● **Request**
Reproduce only the lines from the one containing "R = MB(); R.box(0.7, 8.2, 9.0, 9.2, 0.3, 2.6);" through the one containing "R = MB(); R.box(8.0, 8.2, 5.26, 9.0, 0.3, 2.6);", exactly as written and with both ends included.

════════

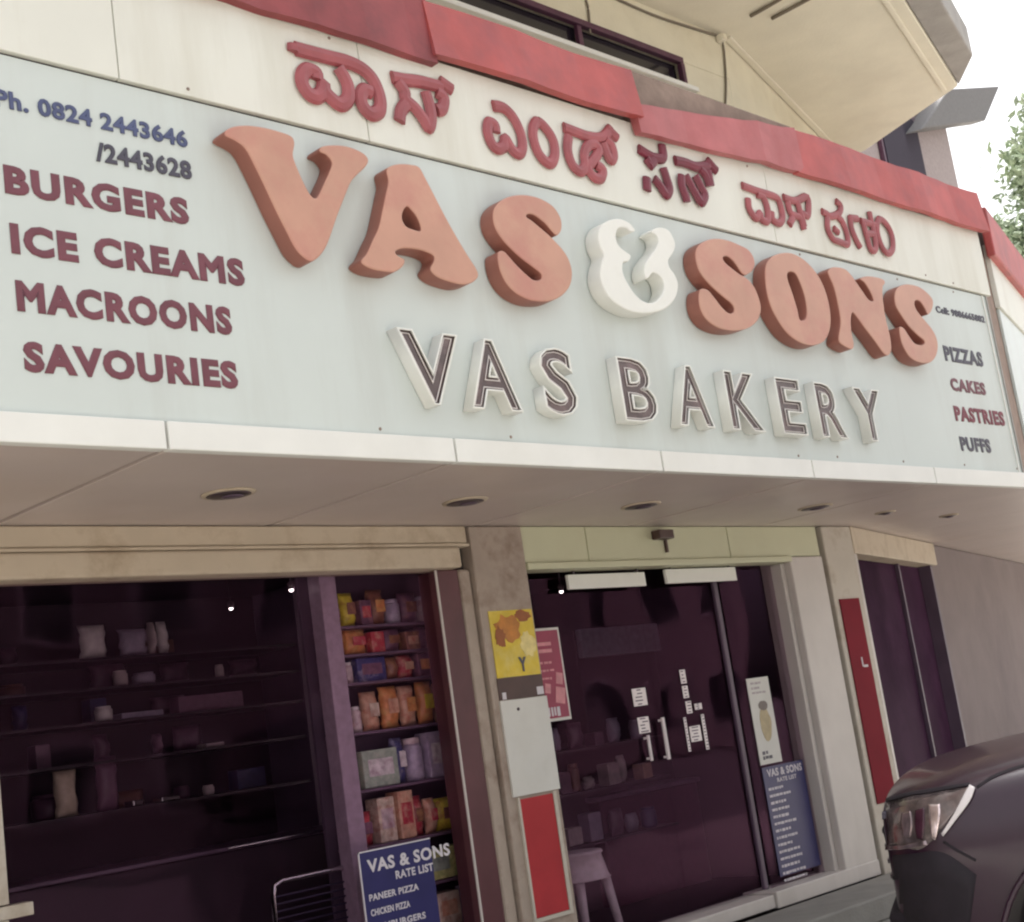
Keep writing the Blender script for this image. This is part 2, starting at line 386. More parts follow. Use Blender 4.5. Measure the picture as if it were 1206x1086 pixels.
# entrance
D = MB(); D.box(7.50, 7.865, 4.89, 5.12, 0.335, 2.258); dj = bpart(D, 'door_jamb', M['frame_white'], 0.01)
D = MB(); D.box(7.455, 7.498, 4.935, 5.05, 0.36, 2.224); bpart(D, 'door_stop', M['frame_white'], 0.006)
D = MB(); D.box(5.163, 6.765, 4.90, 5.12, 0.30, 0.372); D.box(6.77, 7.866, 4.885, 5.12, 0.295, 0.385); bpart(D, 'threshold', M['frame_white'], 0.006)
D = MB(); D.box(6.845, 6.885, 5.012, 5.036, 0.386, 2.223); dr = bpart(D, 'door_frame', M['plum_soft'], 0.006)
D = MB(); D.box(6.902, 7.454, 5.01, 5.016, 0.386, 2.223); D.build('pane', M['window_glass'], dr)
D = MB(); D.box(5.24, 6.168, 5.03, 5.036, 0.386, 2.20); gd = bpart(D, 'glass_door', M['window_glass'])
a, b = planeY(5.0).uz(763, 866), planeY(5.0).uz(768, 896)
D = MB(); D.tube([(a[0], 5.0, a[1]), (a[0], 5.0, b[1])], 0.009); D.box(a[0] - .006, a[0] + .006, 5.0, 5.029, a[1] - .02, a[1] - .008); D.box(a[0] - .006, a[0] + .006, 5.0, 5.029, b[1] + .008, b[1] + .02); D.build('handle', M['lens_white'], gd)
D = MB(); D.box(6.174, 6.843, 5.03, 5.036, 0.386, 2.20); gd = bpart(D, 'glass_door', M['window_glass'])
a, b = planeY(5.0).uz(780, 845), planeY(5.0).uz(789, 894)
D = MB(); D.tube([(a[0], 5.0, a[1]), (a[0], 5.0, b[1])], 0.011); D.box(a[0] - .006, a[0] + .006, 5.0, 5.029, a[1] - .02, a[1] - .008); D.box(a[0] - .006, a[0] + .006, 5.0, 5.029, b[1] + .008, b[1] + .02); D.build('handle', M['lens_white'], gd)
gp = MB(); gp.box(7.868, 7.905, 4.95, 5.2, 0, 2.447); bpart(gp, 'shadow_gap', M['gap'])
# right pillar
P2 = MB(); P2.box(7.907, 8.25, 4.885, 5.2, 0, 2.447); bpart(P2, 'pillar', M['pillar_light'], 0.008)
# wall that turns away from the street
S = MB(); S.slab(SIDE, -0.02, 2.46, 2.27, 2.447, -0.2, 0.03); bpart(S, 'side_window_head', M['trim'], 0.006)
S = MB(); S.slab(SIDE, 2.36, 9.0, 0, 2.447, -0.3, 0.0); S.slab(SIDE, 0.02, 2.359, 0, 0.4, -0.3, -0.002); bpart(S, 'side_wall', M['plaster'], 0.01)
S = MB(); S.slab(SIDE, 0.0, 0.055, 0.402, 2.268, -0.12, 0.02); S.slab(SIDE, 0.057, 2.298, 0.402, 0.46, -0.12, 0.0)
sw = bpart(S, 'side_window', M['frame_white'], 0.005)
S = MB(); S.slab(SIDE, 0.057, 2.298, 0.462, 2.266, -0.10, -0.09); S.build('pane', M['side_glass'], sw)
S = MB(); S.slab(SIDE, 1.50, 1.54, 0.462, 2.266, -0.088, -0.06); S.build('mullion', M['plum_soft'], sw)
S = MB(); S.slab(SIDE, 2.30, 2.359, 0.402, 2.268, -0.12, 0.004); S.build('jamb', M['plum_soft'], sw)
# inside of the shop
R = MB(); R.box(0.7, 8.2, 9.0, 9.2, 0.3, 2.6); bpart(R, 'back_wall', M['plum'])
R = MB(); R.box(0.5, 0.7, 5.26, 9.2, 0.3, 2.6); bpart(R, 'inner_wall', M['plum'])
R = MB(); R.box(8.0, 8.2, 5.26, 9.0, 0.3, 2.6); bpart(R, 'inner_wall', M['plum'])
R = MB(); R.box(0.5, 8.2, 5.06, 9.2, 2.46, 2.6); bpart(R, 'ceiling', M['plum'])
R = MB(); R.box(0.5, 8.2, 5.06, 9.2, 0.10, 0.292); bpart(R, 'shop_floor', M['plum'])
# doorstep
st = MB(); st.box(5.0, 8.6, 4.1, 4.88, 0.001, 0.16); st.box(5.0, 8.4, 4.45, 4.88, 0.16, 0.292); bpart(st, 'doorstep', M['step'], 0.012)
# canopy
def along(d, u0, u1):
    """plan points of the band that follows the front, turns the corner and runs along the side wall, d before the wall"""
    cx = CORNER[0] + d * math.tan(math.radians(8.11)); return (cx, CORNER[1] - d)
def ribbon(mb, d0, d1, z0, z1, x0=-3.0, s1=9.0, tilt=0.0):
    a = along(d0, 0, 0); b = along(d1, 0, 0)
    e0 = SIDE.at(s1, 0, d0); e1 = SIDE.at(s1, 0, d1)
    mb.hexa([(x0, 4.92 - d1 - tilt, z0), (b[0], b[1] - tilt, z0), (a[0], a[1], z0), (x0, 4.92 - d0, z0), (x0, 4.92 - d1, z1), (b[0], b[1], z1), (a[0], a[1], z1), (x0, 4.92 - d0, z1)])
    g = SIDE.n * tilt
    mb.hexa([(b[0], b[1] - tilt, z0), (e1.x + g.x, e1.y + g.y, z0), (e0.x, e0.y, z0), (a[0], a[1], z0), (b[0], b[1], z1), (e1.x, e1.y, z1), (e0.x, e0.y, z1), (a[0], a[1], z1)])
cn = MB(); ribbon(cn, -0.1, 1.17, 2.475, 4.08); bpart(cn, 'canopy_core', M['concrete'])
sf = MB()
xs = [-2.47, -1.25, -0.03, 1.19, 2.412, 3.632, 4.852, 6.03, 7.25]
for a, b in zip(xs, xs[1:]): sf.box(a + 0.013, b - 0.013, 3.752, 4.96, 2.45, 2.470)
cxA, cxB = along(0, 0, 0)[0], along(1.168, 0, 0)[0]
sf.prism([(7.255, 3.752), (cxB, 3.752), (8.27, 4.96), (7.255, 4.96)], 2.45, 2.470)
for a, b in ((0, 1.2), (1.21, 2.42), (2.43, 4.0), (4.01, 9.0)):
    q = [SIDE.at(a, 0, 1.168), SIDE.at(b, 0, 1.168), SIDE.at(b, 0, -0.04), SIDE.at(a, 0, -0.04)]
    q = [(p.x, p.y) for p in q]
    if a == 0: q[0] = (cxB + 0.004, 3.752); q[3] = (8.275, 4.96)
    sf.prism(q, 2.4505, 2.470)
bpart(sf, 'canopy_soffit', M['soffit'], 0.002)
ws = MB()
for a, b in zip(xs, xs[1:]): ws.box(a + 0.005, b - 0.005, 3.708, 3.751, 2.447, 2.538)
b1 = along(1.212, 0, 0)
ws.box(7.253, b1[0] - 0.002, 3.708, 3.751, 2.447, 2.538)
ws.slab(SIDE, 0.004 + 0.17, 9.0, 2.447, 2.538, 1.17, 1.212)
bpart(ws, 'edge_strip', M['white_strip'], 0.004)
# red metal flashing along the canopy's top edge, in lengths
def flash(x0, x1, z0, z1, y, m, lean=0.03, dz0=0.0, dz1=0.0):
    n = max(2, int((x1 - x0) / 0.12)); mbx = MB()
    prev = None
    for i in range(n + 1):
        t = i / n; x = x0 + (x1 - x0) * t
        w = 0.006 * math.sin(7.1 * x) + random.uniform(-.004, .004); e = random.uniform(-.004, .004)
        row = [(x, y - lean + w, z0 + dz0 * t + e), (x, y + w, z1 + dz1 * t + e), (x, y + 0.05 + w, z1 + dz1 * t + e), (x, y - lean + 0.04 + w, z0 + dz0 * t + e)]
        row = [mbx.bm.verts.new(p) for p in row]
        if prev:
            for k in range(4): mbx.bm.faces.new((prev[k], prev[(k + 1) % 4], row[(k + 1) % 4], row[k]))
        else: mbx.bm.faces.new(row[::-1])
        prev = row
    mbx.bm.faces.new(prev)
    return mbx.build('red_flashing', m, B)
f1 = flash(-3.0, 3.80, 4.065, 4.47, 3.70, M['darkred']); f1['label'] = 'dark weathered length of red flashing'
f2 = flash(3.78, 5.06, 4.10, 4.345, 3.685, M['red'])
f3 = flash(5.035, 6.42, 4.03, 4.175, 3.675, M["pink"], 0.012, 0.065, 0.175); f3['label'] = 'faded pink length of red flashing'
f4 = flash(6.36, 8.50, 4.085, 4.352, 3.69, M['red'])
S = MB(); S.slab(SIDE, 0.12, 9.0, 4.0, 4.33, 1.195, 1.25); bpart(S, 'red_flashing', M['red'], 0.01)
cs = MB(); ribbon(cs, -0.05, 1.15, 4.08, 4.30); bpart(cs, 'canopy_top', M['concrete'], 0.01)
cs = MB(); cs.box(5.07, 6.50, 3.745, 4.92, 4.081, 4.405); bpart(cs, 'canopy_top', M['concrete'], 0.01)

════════

● **Solution to this exercise**
R = MB(); R.box(0.7, 8.2, 9.0, 9.2, 0.3, 2.6); bpart(R, 'back_wall', M['plum'])
R = MB(); R.box(0.5, 0.7, 5.26, 9.2, 0.3, 2.6); bpart(R, 'inner_wall', M['plum'])
R = MB(); R.box(8.0, 8.2, 5.26, 9.0, 0.3, 2.6); bpart(R, 'inner_wall', M['plum'])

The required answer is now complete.